Joanna Moonan

BLOG AUTHOR

Joanna Moonan

Operations Director

Life after A Levels - Exploring all routes

Today marks A Level results day, a crunch time for many wondering what their next step will be. While the traditional academic route of school, college, degree, followed by employment is still a viable option for many, an ever growing number of people are eager to put their professional passions into practice by going straight into employment.

The progression routes to continued study are many and varied, from a degree apprenticeship to professional qualifications from certified bodies. We all agree that education shouldn’t end at the closing of the school door or college gates, that there should be continual professional and personal improvement. But should learners explore other options to the traditional routes?

The answer is of course a truly personal one. As individuals our lives ebb and flow at different rates, our ability, and desire, to grow our knowledge and skills hits us at different times.

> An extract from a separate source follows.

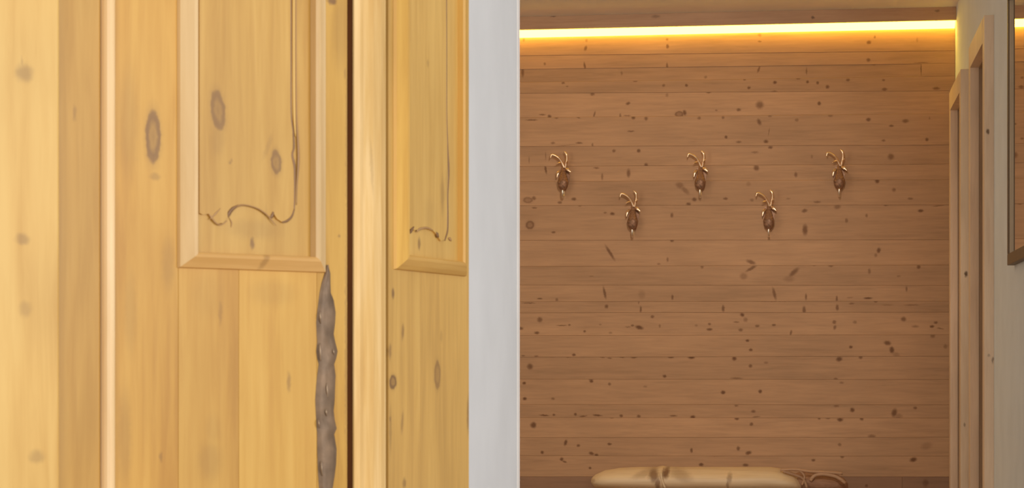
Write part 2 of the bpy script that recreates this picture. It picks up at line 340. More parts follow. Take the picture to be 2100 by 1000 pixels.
for i in range(len(JOINTS) - 1):
    (tl, tr), (bl, br) = JOINTS[i], JOINTS[i + 1]
    lo, hi = min(tl, tr) - 6, max(bl, br) + 6
    ks = []
    for k in KN:
        f = (k[0] - 1065) / 890
        if tl + (tr - tl) * f - 1 <= k[1] < bl + (br - bl) * f - 1:
            x, z = bw(k[0], k[1])
            ks.append((x, z, k[2] / S * .86, k[3] / S * .86, math.radians(k[4] if k[2] >= k[3] else -k[4]), k[5] * .86) + ((1,) if len(k) > 6 else ()))
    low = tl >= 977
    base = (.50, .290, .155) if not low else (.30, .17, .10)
    v = random.uniform(.93, 1.07)
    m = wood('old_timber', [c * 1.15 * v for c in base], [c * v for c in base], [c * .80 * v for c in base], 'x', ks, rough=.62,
             knot_col=(.115, .038, .010), tone=.05, distort=.003, streak=.55, bump=.10, spec=.25)
    splits = [(XL, XLV)]
    cut = None
    if i == 2: cut = bw(1889, 140)[0]
    if tl == 977: cut = bw(1850, 990)[0]
    splits += [(XLV, XW - .001)] if cut is None else [(XLV, cut), (cut, XW - .001)]
    g = .0002
    for (xa, xb) in splits:
        def zz(l, r, x):
            f = (x - bw(1065, 500)[0]) / (bw(1955, 500)[0] - bw(1065, 500)[0]); f = max(f, 0)
            za = bw(1065, l)[1]; zb = bw(1955, r)[1]
            return za + (zb - za) * f
        pr = random.uniform(0, .002)
        bm = bmesh.new()
        a, bq = xa + g * .7, xb - g * .7
        zt = min(zz(tl, tr, a), ZC), min(zz(tl, tr, bq), ZC)
        # front with chamfered edges
        prof = []
        ch = .0009
        P = [(a, zz(bl, br, a) + g), (bq, zz(bl, br, bq) + g), (bq, zt[1] - g), (a, zt[0] - g)]
        Q = [(P[0][0] + ch, P[0][1] + ch), (P[1][0] - ch, P[1][1] + ch), (P[2][0] - ch, P[2][1] - ch), (P[3][0] + ch, P[3][1] - ch)]
        bk = [bm.verts.new((p[0], D + .0235, p[1])) for p in P]
        md = [bm.verts.new((p[0], D - pr + .0009, p[1])) for p in P]
        fr = [bm.verts.new((p[0], D - pr, p[1])) for p in Q]
        bm.faces.new(bk); bm.faces.new(fr)
        for s_ in range(4):
            t_ = (s_ + 1) % 4
            bm.faces.new((bk[s_], bk[t_], md[t_], md[s_])); bm.faces.new((md[s_], md[t_], fr[t_], fr[s_]))
        mesh_obj('board', bm, m, wb)

# ---- cover board and light strip under the ceiling
YT = D - .085
zt0 = on_y(1500, 50, YT).z
M_TRIM = wood('cover_board_timber', (.52, .32, .19), (.46, .275, .16), (.38, .215, .12), 'x',
              [(on_y(1134, 33, YT).x, on_y(1134, 33, YT).z, .012, .005, 0, .8), (on_y(1345, 34, YT).x, on_y(1345, 34, YT).z, .02, .008, 0, .4),
               (on_y(1667, 36, YT).x, on_y(1667, 36, YT).z, .01, .006, 0, .7), (on_y(1922, 22, YT).x, on_y(1922, 22, YT).z, .012, .006, 0, .5)])
bm = bmesh.new(); box(bm, XL, XW - .001, YT, YT + .018, ZC - .058, ZC, .001)
tag(mesh_obj('trim_1', bm, M_TRIM), 'brown cover board hiding the light strip under the ceiling', kind='structure')
lm, nt, b = new_mat('warm_light_diffuser')
nt.nodes.remove(b)
em = nt.nodes.new('ShaderNodeEmission'); em.inputs[0].default_value = (1.0, 0.63, 0.055, 1); em.inputs[1].default_value = 13.0
nt.links.new(em.outputs[0], nt.nodes['Material Output'].inputs[0])
led = empty('light_strip', ((XL + XW) / 2, D - .02, ZC - .06))
tag(led, 'glowing warm white light strip along the top of the timber wall', 'light')
bm = bmesh.new()
hw = (XW - XL) / 2 - .003
prof = [(0.018, .030), (-.018, .030), (-.018, .012), (-.014, -.008), (0.0, -.020), (.018, -.023)]
a = [bm.verts.new((-hw, p[0], p[1])) for p in prof]; c = [bm.verts.new((hw, p[0], p[1])) for p in prof]
bm.faces.new(a); bm.faces.new(c[::-1])
for i in range(len(prof)): bm.faces.new((a[i], c[i], c[(i + 1) % len(prof)], a[(i + 1) % len(prof)]))
mesh_obj('diffuser', bm, lm, led)
bm = bmesh.new(); box(bm, -hw, hw, -.02, .018, .0305, .036)
mesh_obj('profile_channel', bm, metal('brushed_aluminium', (.6, .6, .6), .4), led)

# ---- right wall with two door openings
CT = .033                                           # casing stands proud of the wall
XC = XW - CT
def door_y(px): return on_x(px, 500, XC).y
DOORS = [(door_y(2018.5), door_y(1986.5), on_x(2018.5, 31, XC).z), (door_y(1970), door_y(1946.5), 0)]
DOORS[1] = (DOORS[1][0], min(DOORS[1][1], D - .03), on_x(1975, 131, XC).z)
CW = .085
WT = .30
bm = bmesh.new()
ys = [4.9]
for (y0, y1, zt) in DOORS: ys += [y0 + CW - .01, y1 - CW + .01]
ys.append(D + .02)
for i in range(0, len(ys), 2): box(bm, XW, XW + WT, ys[i], ys[i + 1], 0, ZC)
for (y0, y1, zt) in DOORS: box(bm, XW, XW + WT, y0 + CW - .01, y1 - CW + .01, zt - CW + .01, ZC)
tag(mesh_obj('wall_right', bm, M_WALLR), 'cream plaster wall with two wooden door frames and a mirror', kind='structure')

def door(n, y0, y1, zt, label, kn_near, kn_jamb):
    e = empty('door_%d' % n, (XW, (y0 + y1) / 2, 0)); tag(e, label, kind='structure')
    lx = lambda x: x - XW
    ly = lambda y: y - (y0 + y1) / 2
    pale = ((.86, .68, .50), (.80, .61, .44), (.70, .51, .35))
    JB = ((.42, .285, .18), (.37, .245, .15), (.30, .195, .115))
    def wm(nm, kn=(), axis='z', c=pale, **k): return wood(nm, *c, axis=axis, knots=kn, rough=.55, tone=.06, **k)
    # casing: two uprights and a lintel
    bm = bmesh.new(); box(bm, lx(XC), 0, ly(y0), ly(y0 + CW), 0, zt, .002)
    mesh_obj('casing_upright', bm, wm('door_casing_pine', kn_near), e)
    bm = bmesh.new(); box(bm, lx(XC), 0, ly(y1 - CW), ly(y1), 0, zt, .002)
    mesh_obj('casing_upright', bm, wm('door_casing_pine'), e)
    bm = bmesh.new(); box(bm, lx(XC) - .001, 0, ly(y0 + CW) + .0005, ly(y1 - CW) - .0005, zt - CW, zt, .001)
    mesh_obj('casing_lintel', bm, wm('door_casing_pine', axis='y'), e)
    # lining of the opening
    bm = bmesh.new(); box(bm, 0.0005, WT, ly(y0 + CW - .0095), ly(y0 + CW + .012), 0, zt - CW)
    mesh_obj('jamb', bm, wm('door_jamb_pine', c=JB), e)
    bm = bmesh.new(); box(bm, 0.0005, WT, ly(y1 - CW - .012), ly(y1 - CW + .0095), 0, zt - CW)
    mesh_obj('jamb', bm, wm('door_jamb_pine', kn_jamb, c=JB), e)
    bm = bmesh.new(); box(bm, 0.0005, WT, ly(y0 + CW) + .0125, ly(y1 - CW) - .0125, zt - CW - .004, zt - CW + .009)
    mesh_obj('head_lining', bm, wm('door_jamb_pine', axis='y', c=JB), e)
    # leaf with three boards and a handle
    ya, yb = y0 + CW + .014, y1 - CW - .014
    for k in range(4):
        a = ya + (yb - ya) * k / 4; c = ya + (yb - ya) * (k + 1) / 4
        bm = bmesh.new(); box(bm, .14, .18, ly(a) + .0008, ly(c) - .0008, .006, zt - CW - .008, .002)
        mesh_obj('leaf_board', bm, wm('door_leaf_pine'), e)
    h = bmesh.new()
    tube(h, [(.14, ly(ya + .06), 1.03), (.09, ly(ya + .06), 1.03), (.085, ly(ya + .075), 1.03), (.085, ly(ya + .18), 1.03)], .009, 10)
    mesh_obj('handle', h, metal('handle_steel', (.5, .5, .5), .3), e, smooth=True)
    return e
def cas_k(px, py, y0, yc):      # knot on the camera-facing side of a casing, local object coords (x, z)
    d = ray(px, py); p = CAM + d * (y0 / d.y); return p.x - XW, p.z
y0, y1, zt = DOORS[0]
k1 = [cas_k(2026, 270, y0, 0) + (.006, .010, 0, .85), cas_k(2036, 738, y0, 0) + (.004, .012, 0, .6), cas_k(2028, 728, y0, 0) + (.006, .006, 0, .4)]
yj = y1 - CW - .012
k2 = [cas_k(1998, 215, yj, 0) + (.010, .012, 0, .9), cas_k(1992, 491, yj, 0) + (.006, .008, 0, .8), cas_k(1999, 440, yj, 0) + (.003, .03, 0, .35), cas_k(1990, 690, yj, 0) + (.003, .016, 0, .6)]
door(1, y0, y1, zt, 'pale pine door frame nearer to the mirror on the cream wall', k1, k2)
y0, y1, zt = DOORS[1]
k3 = [cas_k(1981, 562, y0, 0) + (.007, .013, 0, .9), cas_k(1978, 870, y0, 0) + (.004, .01, 0, .5)]
yj = y1 - CW - .012
k4 = [cas_k(1954, 306, yj, 0) + (.006, .012, 0, .7), cas_k(1954, 491, yj, 0) + (.006, .008, 0, .7), cas_k(1956, 775, yj, 0) + (.006, .008, 0, .6)]
door(2, y0, y1, zt, 'pale pine door frame in the corner beside the timber wall', k3, k4)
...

In essence, there is a genuine need for a wider variety of options to progress to continued study.

For many of our learners in MOL, flexibility is key as they are in employment already, juggling career progression with busy lives. Our courses can fit to match their needs and requirements with innovative live online learning and resources delivered to their fingertips and the ability to take part in networking and explore their real-world issues in sessions. The level of some of our qualifications reach beyond degree level, right up to a Masters. And in many cases, MOL learners achieve the same professional qualification whether they start with a degree or not –crucially, they are developing themselves in their chosen profession on their own terms.

The difference between professional qualifications and traditional academic A Levels or a degree is that knowledge gained during study is directly applied to the work environment. Learners need more than theoretical knowledge, they are expected to apply their learning to reflect on it, to talk about it and assess its impact. This is real life learning, and the ability to implement academic theory appropriately in the work context is highly prized by employers.

Ultimately, education and training is the key to unlocking a better future, whether you are aged 16 or 60. With so many pathways to progression and options for further study, today’s crunch time could be the right time for you to consider the variety of pathways open to you.